The Learning Curve

At each step on your career ladder, you are on a learning curve. Ideas, knowledge and opinions evolve constantly. Unfortunately, some people either do not believe change is occurring, can't cope with adapting or think their point of view is always correct. Then there are those who jump on every fad whether change is necessary or not. Neither extreme is conducive to good management. But how can you tell what changes are beneficial?

The first rule: know thine own operation. Define your operation's purpose, its goals and the strategies for achieving those goals.

Evaluate your resources, including financial, political, personnel, equipment, etc. What kind of services do your customers want and what will they support? If you provide services they don't know they need, how can you convince your customers to want them? Knowing these answers will provide a foundation for future plans.

You also can find out what others are doing by calling people in nearby communities that have similar operations. Find out what new technologies are available by reading solid waste publications and joining industry networking groups. Universities and government agencies also may have informa- tion pertinent to your field. And industry suppliers will explain their latest equipment and technology.

Your comprehensive plan should include strategies to provide better service. It also should provide fiscally workable, cost-effective proposals so that everyone feels they are getting more and better service than before.

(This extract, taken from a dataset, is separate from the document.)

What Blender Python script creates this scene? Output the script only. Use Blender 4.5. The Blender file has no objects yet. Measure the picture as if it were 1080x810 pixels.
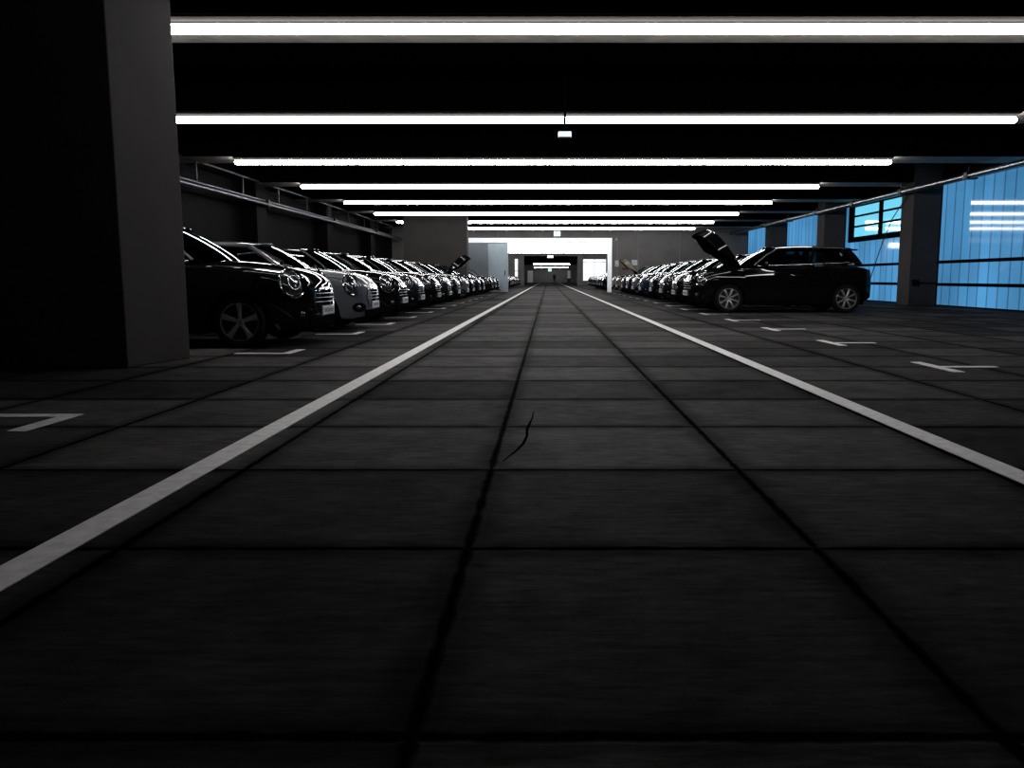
import bpy, bmesh, math, random
from mathutils import Vector, Matrix
random.seed(7)
S = bpy.context.scene
COL = S.collection

# ------------------------------------------------------------------ camera, world, exposure
cam = bpy.data.objects.new('camera', bpy.data.cameras.new('camera'))
COL.objects.link(cam)
cam.data.sensor_fit = 'HORIZONTAL'
cam.data.sensor_width = 36.0
cam.data.lens = 857.0 / 1080.0 * 36.0
cam.data.shift_x = -38.0 / 1080.0
cam.data.clip_start = 0.02
cam.data.clip_end = 600
cam.location = (0, 0, 0.8)
cam.rotation_euler = (math.radians(90) - math.atan(111.5 / 857.0), 0, 0)
S.camera = cam
S.view_settings.view_transform = 'Standard'
S.view_settings.look = 'None'
S.view_settings.gamma = 1.0
S.view_settings.exposure = 0.0
S.view_settings.use_curve_mapping = False
W = bpy.data.worlds.new('world')
S.world = W
W.use_nodes = True
W.node_tree.nodes['Background'].inputs[0].default_value = (0.9, 0.85, 0.8, 1)
W.node_tree.nodes['Background'].inputs[1].default_value = 0.002

TUBE = 36.0            # radiance of the strip light diffusers
LAMP_W = 150.0        # watts of each strip light's downward optic
LAMP_SPREAD = math.radians(128)

# ------------------------------------------------------------------ materials
def nt(name):
    m = bpy.data.materials.new(name)
    m.use_nodes = True
    t = m.node_tree
    return m, t, t.nodes['Principled BSDF']

def mat(name, col, rough=0.5, metal=0.0, coat=0.0, spec=0.5, emit=None, strength=0.0, noise=0.0, scale=8.0, bump=0.0):
    m, t, b = nt(name)
    b.inputs['Base Color'].default_value = (*col, 1)
    b.inputs['Roughness'].default_value = rough
    b.inputs['Metallic'].default_value = metal
    b.inputs['Coat Weight'].default_value = coat
    b.inputs['Coat Roughness'].default_value = 0.015
    b.inputs['Specular IOR Level'].default_value = spec
    if emit:
        b.inputs['Emission Color'].default_value = (*emit, 1)
        b.inputs['Emission Strength'].default_value = strength
    if noise > 0:
        tc = t.nodes.new('ShaderNodeTexCoord')
        n = t.nodes.new('ShaderNodeTexNoise')
        n.inputs['Scale'].default_value = scale
        n.inputs['Detail'].default_value = 6
        t.links.new(tc.outputs['Object'], n.inputs['Vector'])
        r = t.nodes.new('ShaderNodeValToRGB')
        r.color_ramp.elements[0].position = 0.3
        r.color_ramp.elements[1].position = 0.7
        r.color_ramp.elements[0].color = (*[c * (1 - noise) for c in col], 1)
        r.color_ramp.elements[1].color = (*[min(1, c * (1 + noise)) for c in col], 1)
        t.links.new(n.outputs['Fac'], r.inputs['Fac'])
        t.links.new(r.outputs['Color'], b.inputs['Base Color'])
        if bump > 0:
            bp = t.nodes.new('ShaderNodeBump')
            bp.inputs['Strength'].default_value = bump
            bp.inputs['Distance'].default_value = 0.01
            t.links.new(n.outputs['Fac'], bp.inputs['Height'])
            t.links.new(bp.outputs['Normal'], b.inputs['Normal'])
    return m

def math_node(t, op, a, b=None, c=None):
    n = t.nodes.new('ShaderNodeMath')
    n.operation = op
    for i, v in enumerate((a, b, c)):
        if v is None:
            continue
        if isinstance(v, (int, float)):
            n.inputs[i].default_value = v
        else:
            t.links.new(v, n.inputs[i])
    return n.outputs[0]

SX, OX, SY, OY = 1.04, 0.24, 1.004, 0.33       # slab pitch and joint offsets of the paving

def floor_material():
    m, t, b = nt('concrete_slab_paving')
    L = t.links
    geo = t.nodes.new('ShaderNodeNewGeometry')
    sep = t.nodes.new('ShaderNodeSeparateXYZ')
    L.new(geo.outputs['Position'], sep.inputs[0])
    u = math_node(t, 'DIVIDE', math_node(t, 'ADD', sep.outputs[0], OX), SX)
    v = math_node(t, 'DIVIDE', math_node(t, 'SUBTRACT', sep.outputs[1], OY), SY)
    def edge(q, size):
        f = math_node(t, 'FRACT', q)
        return math_node(t, 'MULTIPLY', math_node(t, 'SUBTRACT', 0.5, math_node(t, 'ABSOLUTE', math_node(t, 'SUBTRACT', f, 0.5))), size)
    ex, ey = edge(u, SX), edge(v, SY)
    # wobble the joint edge a little
    nz = t.nodes.new('ShaderNodeTexNoise'); nz.inputs['Scale'].default_value = 9; nz.inputs['Detail'].default_value = 5
    L.new(geo.outputs['Position'], nz.inputs['Vector'])
    wob = math_node(t, 'MULTIPLY', math_node(t, 'SUBTRACT', nz.outputs['Fac'], 0.5), 0.03)
    dmin = math_node(t, 'ADD', math_node(t, 'MINIMUM', ex, ey), wob)
    jr = t.nodes.new('ShaderNodeMapRange'); jr.inputs[1].default_value = 0.008; jr.inputs[2].default_value = 0.02
    L.new(dmin, jr.inputs[0])
    jd = t.nodes.new('ShaderNodeMapRange'); jd.inputs[1].default_value = 0.01; jd.inputs[2].default_value = 0.13
    jd.inputs[3].default_value = 0.5; jd.inputs[4].default_value = 1.0; jd.interpolation_type = 'SMOOTHSTEP'
    L.new(dmin, jd.inputs[0])
    # one tone per slab; offsets chosen so near slabs paint in the light falloff
    cmb = t.nodes.new('ShaderNodeCombineXYZ')
    L.new(math_node(t, 'ADD', math_node(t, 'FLOOR', u), 57.0), cmb.inputs[0]); L.new(math_node(t, 'ADD', math_node(t, 'FLOOR', v), 139.0), cmb.inputs[1])
    wn = t.nodes.new('ShaderNodeTexWhiteNoise'); wn.noise_dimensions = '2D'
    L.new(cmb.outputs[0], wn.inputs['Vector'])
    tone = t.nodes.new('ShaderNodeMapRange'); tone.inputs[3].default_value = 0.5; tone.inputs[4].default_value = 1.45
    L.new(wn.outputs['Value'], tone.inputs[0])
    # grain: streaks along the slab plus blotches
    mp = t.nodes.new('ShaderNodeMapping'); mp.inputs['Scale'].default_value = (6, 34, 6)
    L.new(geo.outputs['Position'], mp.inputs['Vector'])
    g1 = t.nodes.new('ShaderNodeTexNoise'); g1.inputs['Scale'].default_value = 1.0; g1.inputs['Detail'].default_value = 9; g1.inputs['Roughness'].default_value = 0.75
    L.new(mp.outputs[0], g1.inputs['Vector'])
    g2 = t.nodes.new('ShaderNodeTexNoise'); g2.inputs['Scale'].default_value = 2.3; g2.inputs['Detail'].default_value = 7; g2.inputs['Roughness'].default_value = 0.7
    L.new(geo.outputs['Position'], g2.inputs['Vector'])
    s1 = t.nodes.new('ShaderNodeMapRange'); s1.inputs[1].default_value = 0.3; s1.inputs[2].default_value = 0.72; s1.inputs[3].default_value = 0.45; s1.inputs[4].default_value = 1.6
    L.new(g1.outputs['Fac'], s1.inputs[0])
    s2 = t.nodes.new('ShaderNodeMapRange'); s2.inputs[1].default_value = 0.3; s2.inputs[2].default_value = 0.7; s2.inputs[3].default_value = 0.6; s2.inputs[4].default_value = 1.4
    L.new(g2.outputs['Fac'], s2.inputs[0])
    k = math_node(t, 'MULTIPLY', math_node(t, 'MULTIPLY', s1.outputs[0], s2.outputs[0]), math_node(t, 'MULTIPLY', tone.outputs[0], jd.outputs[0]))
    k = math_node(t, 'MULTIPLY', k, math_node(t, 'ADD', math_node(t, 'MULTIPLY', jr.outputs[0], 0.92), 0.08))
    mx = t.nodes.new('ShaderNodeVectorMath'); mx.operation = 'SCALE'
    mx.inputs[0].default_value = (0.031, 0.0295, 0.0288)
    L.new(k, mx.inputs['Scale'])
    L.new(mx.outputs[0], b.inputs['Base Color'])
    b.inputs['Roughness'].default_value = 0.65
    t.links.new(math_node(t, 'MULTIPLY', k, 0.003), b.inputs['Specular IOR Level'])
    bp = t.nodes.new('ShaderNodeBump'); bp.inputs['Strength'].default_value = 0.5; bp.inputs['Distance'].default_value = 0.006
    L.new(math_node(t, 'ADD', g1.outputs['Fac'], math_node(t, 'MULTIPLY', jr.outputs[0], 1.5)), bp.inputs['Height'])
    L.new(bp.outputs['Normal'], b.inputs['Normal'])
    return m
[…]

Once you have your base of knowledge and a strategic plan for change, you must bring your ideas to those you want to educate and influence. But first ensure that your employees see you as competent by showing that you appreciate what's important to them. Once you know their goals, personalities and perspectives at least well enough to couch proposals in language that won't alienate them, you can apprise them of your vision to make their jobs easier.

Show your plan to your bosses. Doing more with your resources, making clear, logical budget proposals and arguments backed by facts and pro/con perspectives can prove to them you are a knowledgeable manager.

Once your plan is in place, you can begin to change effectively by being aware of what others are doing, especially those who propose they can do things better, cheaper and with less hassle. Competition from privatization, a larger company or a more innovative competitor always is lurking in the shadows.

As a protection against complacency, you should make yourself aware of new technology, what is happening in your industry and how others are coping in similar environments.

Remember, you're not just a machine that should be content to always stay the same. You got your job because someone believes you have the intelligence, drive and caring to change when it's beneficial.